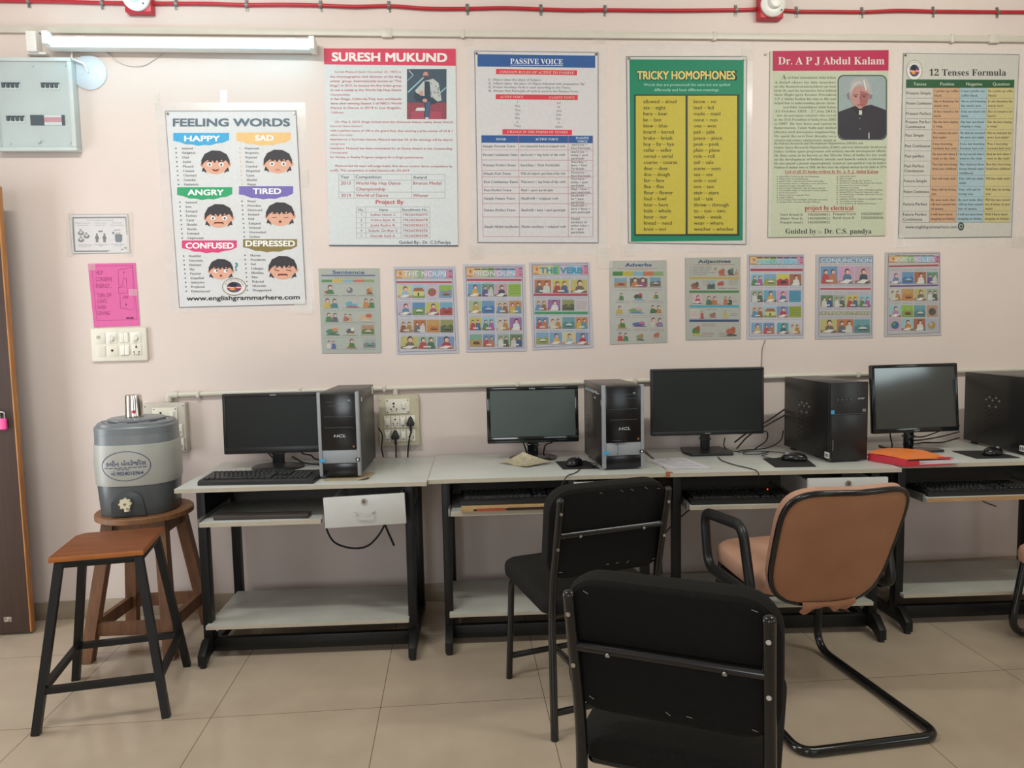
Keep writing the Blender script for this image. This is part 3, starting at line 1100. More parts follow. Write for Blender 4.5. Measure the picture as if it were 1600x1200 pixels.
L2 = ['On May 5, 2019, Kings United won the American Dance reality show World', 'Dance for Dance Season 3', 'with a perfect score of 100 in the grand final, thus winning a prize money of US $ 1', 'million. In a recent', 'interview to a YouTube channel, Mukund said that 5% of the winnings will be shared', 'among team', 'members. Mukund has been nominated for an Emmy Award in the Outstanding', 'Choreography', 'for Variety or Reality Program category for a King\'s performance.', '', 'Mukund and his team will judge India\'s first dance contine dance competition by', 'sonEL. This competition is called Dance\'s Life -D3-2019']
for k, s in enumerate(L2):
    if not s:
        continue
    y = 467 + k * 24.3
    if k in (0, 10):
        a.text(s, 120, y, 12, RT, w=646, bold=0.018, layer=1, slope=0.004)
    elif k in (1, 3, 5, 7):
        a.text(s, 92, y, 12, RT, bold=0.006, layer=1)
    else:
        a.text(s, 92, y, 12, RT, w={8: 515, 11: 436}.get(k, 672), bold=0.018, layer=1, slope=0.004)
TB = '8a9090'
for y in (752, 783, 849, 883):
    a.line((140, y), (725, y), 1.6, TB, 1)
for x, y1 in ((140, 883), (224, 883), (541, 883), (725, 883)):
    a.line((x, 750), (x, y1), 1.6, TB, 1)
for s, x, y, c, w in (('Year', 150, 774, '5a6068', 48), ('Competition', 232, 774, '5a6068', 142), ('Award', 548, 776, '5a6068', 75), ('2015', 152, 808, RT, 55), ('World Hip Hop Dance', 233, 808, RT, 247), ('Championship', 235, 840, RT, 162), ('Bronze Medal', 549, 808, RT, 155), ('2019', 152, 875, RT, 55), ('World of Dance', 234, 875, RT, 178), ('Winner', 549, 876, RT, 85)):
    a.text(s, x, y, 18, c, w=w, bold=0.012, layer=2)
a.text('Project By', 420, 914, 24, 'c0484c', w=152, align='c', bold=0.02)
for y in (930, 960, 988, 1018, 1046, 1074, 1102):
    a.line((236, y), (642, y), 1.6, TB, 1)
for x in (236, 288, 482, 642):
    a.line((x, 930), (x, 1102), 1.6, TB, 1)
a.text('No.', 262, 953, 15, '5a6068', align='c', bold=0.01)
a.text('Name', 386, 953, 15, '5a6068', align='c', bold=0.01)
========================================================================
→ **INSTRUCTION**: Copy each line in full and exactly, omitting any picture.

→ **PROBLEM SOLUTION**:
Keep writing the Blender script for this image. This is part 3, starting at line 1100. More parts follow. Write for Blender 4.5. Measure the picture as if it were 1600x1200 pixels.
L2 = ['On May 5, 2019, Kings United won the American Dance reality show World', 'Dance for Dance Season 3', 'with a perfect score of 100 in the grand final, thus winning a prize money of US $ 1', 'million. In a recent', 'interview to a YouTube channel, Mukund said that 5% of the winnings will be shared', 'among team', 'members. Mukund has been nominated for an Emmy Award in the Outstanding', 'Choreography', 'for Variety or Reality Program category for a King\'s performance.', '', 'Mukund and his team will judge India\'s first dance contine dance competition by', 'sonEL. This competition is called Dance\'s Life -D3-2019']
for k, s in enumerate(L2):
    if not s:
        continue
    y = 467 + k * 24.3
    if k in (0, 10):
        a.text(s, 120, y, 12, RT, w=646, bold=0.018, layer=1, slope=0.004)
    elif k in (1, 3, 5, 7):
        a.text(s, 92, y, 12, RT, bold=0.006, layer=1)
    else:
        a.text(s, 92, y, 12, RT, w={8: 515, 11: 436}.get(k, 672), bold=0.018, layer=1, slope=0.004)
TB = '8a9090'
for y in (752, 783, 849, 883):
    a.line((140, y), (725, y), 1.6, TB, 1)
for x, y1 in ((140, 883), (224, 883), (541, 883), (725, 883)):
    a.line((x, 750), (x, y1), 1.6, TB, 1)
for s, x, y, c, w in (('Year', 150, 774, '5a6068', 48), ('Competition', 232, 774, '5a6068', 142), ('Award', 548, 776, '5a6068', 75), ('2015', 152, 808, RT, 55), ('World Hip Hop Dance', 233, 808, RT, 247), ('Championship', 235, 840, RT, 162), ('Bronze Medal', 549, 808, RT, 155), ('2019', 152, 875, RT, 55), ('World of Dance', 234, 875, RT, 178), ('Winner', 549, 876, RT, 85)):
    a.text(s, x, y, 18, c, w=w, bold=0.012, layer=2)
a.text('Project By', 420, 914, 24, 'c0484c', w=152, align='c', bold=0.02)
for y in (930, 960, 988, 1018, 1046, 1074, 1102):
    a.line((236, y), (642, y), 1.6, TB, 1)
for x in (236, 288, 482, 642):
    a.line((x, 930), (x, 1102), 1.6, TB, 1)
a.text('No.', 262, 953, 15, '5a6068', align='c', bold=0.01)
a.text('Name', 386, 953, 15, '5a6068', align='c', bold=0.01)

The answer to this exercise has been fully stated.